As I went back to arranging my hair, I found another gray hair (gasp)! Over the past few months, I admit that I have noticed a lone gray hair from time to time (which is, of course, plucked out immediately), but never two at once! Twenty minutes later I had extracted four gray hairs! How could this be?
I was reminded of Easter years and years ago. My younger brother, two and a half years old at the time, was about to hunt for colored eggs in the yard. I held the basket for him so that he could focus on picking one up at a time. We didn't have many eggs so when he found all of them, he was disappointed about the end of such a fun game. We started tossing the eggs he found back in the yard as soon as he turned around to find another egg. Every time he placed an egg in the basket and turned to find another, I would throw the egg in a different part of the yard. After awhile, his face showed his confusion. He knew he had found a lot of eggs. Why weren't there very many eggs in the basket then? This was, of course, incredibly amusing for the adults to watch. (I was about 20 years old at the time.)

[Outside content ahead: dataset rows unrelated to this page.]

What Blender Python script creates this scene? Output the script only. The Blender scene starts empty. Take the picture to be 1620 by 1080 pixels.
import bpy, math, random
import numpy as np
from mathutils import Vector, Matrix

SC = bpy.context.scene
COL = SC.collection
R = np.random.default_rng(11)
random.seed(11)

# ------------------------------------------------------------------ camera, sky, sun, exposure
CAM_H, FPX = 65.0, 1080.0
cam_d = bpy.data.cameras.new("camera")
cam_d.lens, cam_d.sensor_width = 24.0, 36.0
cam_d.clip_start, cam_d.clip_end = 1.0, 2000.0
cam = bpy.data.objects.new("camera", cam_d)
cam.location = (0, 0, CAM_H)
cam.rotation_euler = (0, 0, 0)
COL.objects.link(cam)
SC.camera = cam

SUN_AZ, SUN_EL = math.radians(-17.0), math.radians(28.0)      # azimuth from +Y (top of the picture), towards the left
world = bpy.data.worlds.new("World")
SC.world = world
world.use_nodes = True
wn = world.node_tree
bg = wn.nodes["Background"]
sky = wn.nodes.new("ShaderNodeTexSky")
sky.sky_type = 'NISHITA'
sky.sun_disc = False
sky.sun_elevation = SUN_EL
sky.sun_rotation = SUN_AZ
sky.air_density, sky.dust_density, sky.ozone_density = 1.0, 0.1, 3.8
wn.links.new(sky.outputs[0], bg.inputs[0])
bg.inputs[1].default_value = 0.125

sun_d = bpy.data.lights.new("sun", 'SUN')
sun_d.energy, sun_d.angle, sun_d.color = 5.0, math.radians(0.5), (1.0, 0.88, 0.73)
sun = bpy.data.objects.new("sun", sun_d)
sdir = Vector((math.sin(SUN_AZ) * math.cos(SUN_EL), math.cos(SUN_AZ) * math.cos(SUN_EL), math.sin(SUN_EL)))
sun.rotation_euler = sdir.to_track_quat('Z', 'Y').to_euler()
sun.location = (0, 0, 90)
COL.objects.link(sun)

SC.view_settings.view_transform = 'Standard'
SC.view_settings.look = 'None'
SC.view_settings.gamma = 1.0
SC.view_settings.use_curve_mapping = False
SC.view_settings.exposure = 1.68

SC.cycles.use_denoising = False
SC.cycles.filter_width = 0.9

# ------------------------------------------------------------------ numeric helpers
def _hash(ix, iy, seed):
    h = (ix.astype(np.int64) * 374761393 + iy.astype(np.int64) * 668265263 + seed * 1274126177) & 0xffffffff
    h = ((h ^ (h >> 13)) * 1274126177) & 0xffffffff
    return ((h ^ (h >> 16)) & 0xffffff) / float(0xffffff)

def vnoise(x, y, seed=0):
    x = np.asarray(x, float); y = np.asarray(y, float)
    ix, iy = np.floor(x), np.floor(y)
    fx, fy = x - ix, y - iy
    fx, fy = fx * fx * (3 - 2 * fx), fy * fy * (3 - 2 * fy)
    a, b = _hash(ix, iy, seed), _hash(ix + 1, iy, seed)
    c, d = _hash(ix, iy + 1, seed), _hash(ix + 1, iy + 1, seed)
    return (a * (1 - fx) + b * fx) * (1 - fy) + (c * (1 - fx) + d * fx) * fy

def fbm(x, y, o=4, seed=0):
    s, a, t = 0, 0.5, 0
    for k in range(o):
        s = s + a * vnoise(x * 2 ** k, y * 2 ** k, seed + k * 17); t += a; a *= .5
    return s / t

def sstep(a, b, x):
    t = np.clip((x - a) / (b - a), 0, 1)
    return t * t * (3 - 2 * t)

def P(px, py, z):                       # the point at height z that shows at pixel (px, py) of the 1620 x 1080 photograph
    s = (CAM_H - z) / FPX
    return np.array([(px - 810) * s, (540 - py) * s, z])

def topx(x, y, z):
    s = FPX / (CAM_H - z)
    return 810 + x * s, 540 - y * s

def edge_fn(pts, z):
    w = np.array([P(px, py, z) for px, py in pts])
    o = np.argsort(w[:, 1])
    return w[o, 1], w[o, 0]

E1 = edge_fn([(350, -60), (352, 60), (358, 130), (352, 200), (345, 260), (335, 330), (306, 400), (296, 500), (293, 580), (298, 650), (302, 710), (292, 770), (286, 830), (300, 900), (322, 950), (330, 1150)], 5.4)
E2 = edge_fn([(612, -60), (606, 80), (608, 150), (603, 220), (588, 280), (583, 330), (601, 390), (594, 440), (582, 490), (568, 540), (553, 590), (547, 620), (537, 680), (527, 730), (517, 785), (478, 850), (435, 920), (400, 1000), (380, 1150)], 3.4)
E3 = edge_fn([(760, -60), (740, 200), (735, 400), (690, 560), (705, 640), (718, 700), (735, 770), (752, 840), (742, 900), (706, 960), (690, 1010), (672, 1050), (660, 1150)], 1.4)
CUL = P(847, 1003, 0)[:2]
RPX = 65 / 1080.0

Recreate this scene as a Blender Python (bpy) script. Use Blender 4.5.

I started wondering if the Easter bunny was exacting revenge on me for messing with my brother all those years ago. Maybe the Easter bunny had contacted the Gray-haired Fairy to help him. There must be a fairy who goes around sprinkling gray hair everywhere so that everyone will look like her. Every time a person plucks a gray hair, she laughs her wicked laugh and sprinkles in more. Just like my little brother, we are confused. How can gray hairs still be there when I've plucked so many already? It cannot be an indication of getting older.
My son shared an out-of-the-blue statement with me last night. Hunter was telling his younger brother, Kaden, that he will have to listen to him when he's 50. "Kaden, when I'm 50, you'll only be 46. Everyone knows that a person becomes an elder at age 50 . . . you know, when their hair turns gray." (My son believes that anything said with confidence makes the statement true.)
So maybe I should just embrace the gray hairs that keep springing up. Then I would be an elder and everyone would have to listen to me, right? And now that I think of it, they're not actually "gray" hairs. The reason I can spot them so well is that they are silver. I love silver: jewelry, cars, platform sandals.
I could just consider them jewelry for my hair!
Proverbs 16:31--"Gray hair is a crown of glory; it is gained by living a godly life."